GDDKiA liczy na Chińczyków
GDDKiA Generalna Dyrekcja Dróg Krajowych i Autostrad dopuszcza możliwość powrotu konsorcjum COVEC na plac budowy odcinków autostrady A2. Wiceszef GDDKiA Andrzej Maciejewski powiedział IAR, że jest to możliwe, ale tylko na warunkach ustalonych w umowie sprzed dwóch lat. "Nie ma mowy o żadnej waloryzacji kontraktu ani o nieuzasadnionych wzrostach cen.
W ciągu dwóch tygodni, kiedy nasza decyzja będzie się uprawomocniała, COVEC może powrócić do budowy na dotychczasowych warunkach kontraktowych. Jeżeli tego nie zrobi, odstąpienie się uprawomocni i wtedy będziemy podpisywać umowy z nowymi wykonawcami" - powiedział IAR Maciejewski Chińska firma COVEC jest zaskoczona decyzją Generalnej Dyrekcji Dróg Krajowych i Autostrad o odstąpieniu od kontraktu na budowę dwóch odcinków autostrady A2.
W wydanym oświadczeniu "COVEC nadal podtrzymuje swoje stanowisko, że chce dokończyć budowę odcinków A oraz C i liczy na przełom w negocjacjach". COVEC zapewnia, że dołoży wszelkich starań, żeby znaleźć rozwiązanie dla sytuacji kryzysowej na budowie A2. COVEC poinformował, że powrót na budowę i wznowienie prac na odcinkach A oraz C będzie bardzo trudne, ale możliwe. Spółka będzie musiała wznowić rozmowy z podwykonawcami oraz dostawcami materiałów i w ogromnej większości podpisać z nimi nowe umowy. W przypadku, jeżeli strony porozumieją się i COVEC wróci na budowę odcinków A oraz C autostrady A2, spółka albo przywróci współpracę z poprzednimi partnerami, albo będzie szukać nowych podwykonawców i dostawców materiałów budowlanych.
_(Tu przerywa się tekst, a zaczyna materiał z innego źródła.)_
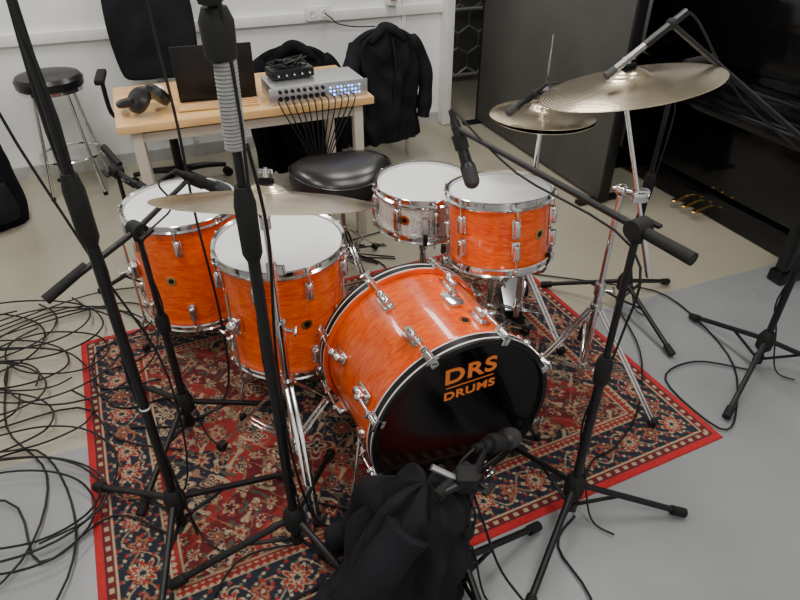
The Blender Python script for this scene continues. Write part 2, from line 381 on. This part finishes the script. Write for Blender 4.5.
b.build()
# bass drum
n=V((.424,-.905,0)).normalized(); u2=V((-n.y,n.x,0))
M=Matrix((( u2.x,0,n.x,0),(u2.y,0,n.y,0),(0,1,0,0),(0,0,0,1)))
KM=T(.182,1.259,.294)@M
b=B('bass_drum',KM)
R=.268; D=.43; I=Matrix()
b.lathe([(R,-.02),(R,-D+.02)],M_orangeK,I,96)
def khoop(z0,s):
    z=lambda v:z0+s*v
    def ring(r0,r1,za,zb,m): b.lathe([(r0,z(za)),(r1,z(za)),(r1,z(zb)),(r0,z(zb))],m,I,96,loop=True)
    ring(R+.002,R+.016,-.044,-.037,M_orange2); ring(R+.002,R+.0163,-.037,-.033,M_white); ring(R+.002,R+.016,-.033,-.013,M_black); ring(R+.002,R+.0163,-.013,-.008,M_white); ring(R+.002,R+.016,-.008,.002,M_black)
khoop(0,1); khoop(-D,-1)
b.lathe([(.0005,-.013),(R-.012,-.013),(R-.004,-.010),(R+.003,-.016)],M_blackhead,I,96)
b.lathe([(R-.004,-.012),(R-.002,-.006),(R+.003,-.006),(R+.003,-.012)],M_black,I,96,loop=True)
b.lathe([(.0005,-D+.013),(R-.012,-D+.013),(R+.003,-D+.016)],M_head,I,96)
for end,s in((0,1),(-D,-1)):
    for k in range(8):
        A=RZ(22.5+45*k)
        P=lambda x,z:A@V((x,0,z))
        b.box((R+.020,0,end-s*.016),(.008,.026,.050),M_chrome,A,.004)
        b.box((R+.012,0,end+s*.006),(.022,.024,.007),M_chrome,A,.003)
        b.box((R+.030,0,end-s*.036),(.020,.022,.014),M_chrome,A,.004)
        b.cyl(P(R+.03,end+s*.004),P(R+.03,end-s*.115),.0038,M_chrome,n=10)
        b.cyl(P(R+.03,end+s*.004),P(R+.03,end-s*.028),.007,M_chrome,n=10)
        b.box((R+.03,0,end+s*.008),(.008,.040,.010),M_chrome,A,.004)
        b.box((R+.005,0,end-s*.125),(.010,.034,.075),M_chrome,A,.006)
        b.box((R+.018,0,end-s*.125),(.030,.024,.052),M_chrome,A,.010,3)
        b.sph((R+.030,0,end-s*.110),.013,M_chrome,M=A,n=12)
A=RZ(78)@T(R,0,-.12)@RY(90); b.lathe([(.018,-.001),(.018,.002),(.012,.002),(.0005,.003)],M_brass,A,24); b.lathe([(.010,.0035),(.0005,.0036)],M_black,A,16)
TS=Matrix.Diagonal((1.12,.92,1,1))
b.text('DRS',.078,M_print,T(.018,.176,-.0118)@TS); b.text('DRUMS',.042,M_print,T(.018,.107,-.0118)@TS,bold=.03); b.box((.018,.138,-.0118),(.15,.003,.001),M_print,bev=0)
for s in(-1,1):
    b.box((s*.262,-.06,-.12),(.03,.05,.05),M_chrome,None,.008)
    b.tube([(s*.27,-.05,-.125),(s*.30,-.14,-.09),(s*.335,-.272,-.055)],.006,M_chrome,smooth=False,n=10); b.cyl((s*.333,-.258,-.058),(s*.336,-.282,-.054),.011,M_rubber)
b.box((.07,R,-.22),(.05,.012,.07),M_chrome,None,.006)
b.build()
PM=T(-.012,1.65,0.008)@RZ(math.degrees(math.atan2(n.y,n.x))+90)
b=B('bass_drum_pedal',PM)
b.box((0,.18,.006),(.09,.30,.008),M_black,bev=.003); b.box((0,.20,.05),(.075,.26,.008),M_alu,T(0,.2,.05)@RX(-14)@T(0,-.2,-.05),.003)
for s in(-.05,.05): b.beam((s,.06,.0),(s,.06,.2),.014,.02,M_chrome)
b.cyl((-.055,.06,.19),(.055,.06,.19),.007,M_chrome); b.cyl((0,.06,.19),(0,.075,.32),.004,M_chrome); b.cyl((0,.09,.32),(0,.06,.32),.022,M_white,n=20)
b.build()

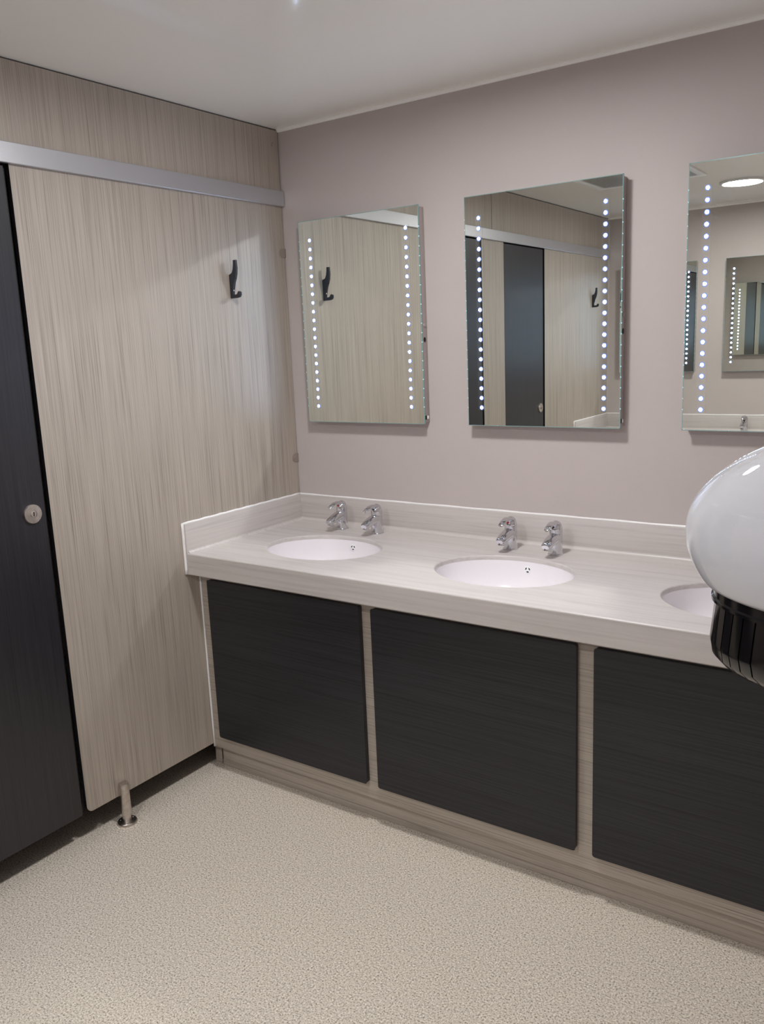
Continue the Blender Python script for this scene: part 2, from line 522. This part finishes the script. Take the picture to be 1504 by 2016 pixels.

COVEC napisał, że w związku dużymi opóźnieniami w płatnościach inwestora na rzecz COVEC-u , spółka będzie musiała ponownie zainwestować własne pieniądze, w celu kontynuowania projektu.
COVEC zwraca uwagę, że aby dalej prowadzić projekt, niezbędne jest poprawienie komunikacji pomiędzy inżynierem kontraktu, inwestorem oraz generalnym wykonawcą. Spółka COVEC podkreśla, że chce być traktowana w takim sam sposób, jak pozostali generalni wykonawcy autostrady A2. W oświadczeniu firma napisała, że "niedopuszczalne jest to, iż główny inżynier kontraktu, nadzorujący projekt, nie zatwierdza surowców użytych przez COVEC do podbudowy autostrady, w sytuacji, kiedy zostały one zakupione u tego samego producenta i mają takie same parametry jak te, użyte przez generalnych wykonawców na innych odcinkach budowy autostrady A2".
Wczoraj Generalna Dyrekcja Dróg Krajowych iAutostrad zdecydowała o odstąpieniu od kontraktu z chińską firmą COVEC na budowę fragmentów autostrady A2. Jak poinformował dziennikarzy na specjalnie zwołanej konferencji zastępca szefa GDDKiA Andrzej Maciejewski, Chińczycy w zeszły czwartek zażądali podwyższenia wartości kontraktu. Na to GDDKiA, jak podkreślił Maciejewski, nie mogła się zgodzić. Dodał on jednocześnie, że w lipcu powinna ponownie ruszyć budowa A2 na opuszczonych przez Chińczyków fragmentach, a drogą będzie można przejechać na Euro 2012. Nie oznacza to, że autostrada do tego czasu będzie gotowa, ale uzyska stan "przejezdności". Maciejewski dodał też, że decyzja co do wyboru nowych wykonawców i trybu postępowania będzie podjęta za 14 dni, kiedy uprawomocni się decyzja od odstąpieniu od umowy z konsorcjum COVEC. Jeżeli COVEC w ciągu 14 dni zdecyduje się na realizację inwestycji na dotychczasowych zasadach, to może jeszcze wrócić na budowę - poinformował Andrzej Maciejewski. Dodał, że teraz generalna dyrekcja będzie domagała się od Chińczyków 741 milionów złotych odszkodowania za niezrealizowaną umowę. GDDKiA chce również 130 milionów złotych kary umownej za odstąpienie od kontraktu. Jak wyjaśnił wicedyrektor Maciejewski, banki które gwarantowały kontrakty z Chińczykami, potwierdziły, że wypłacą karę umowną.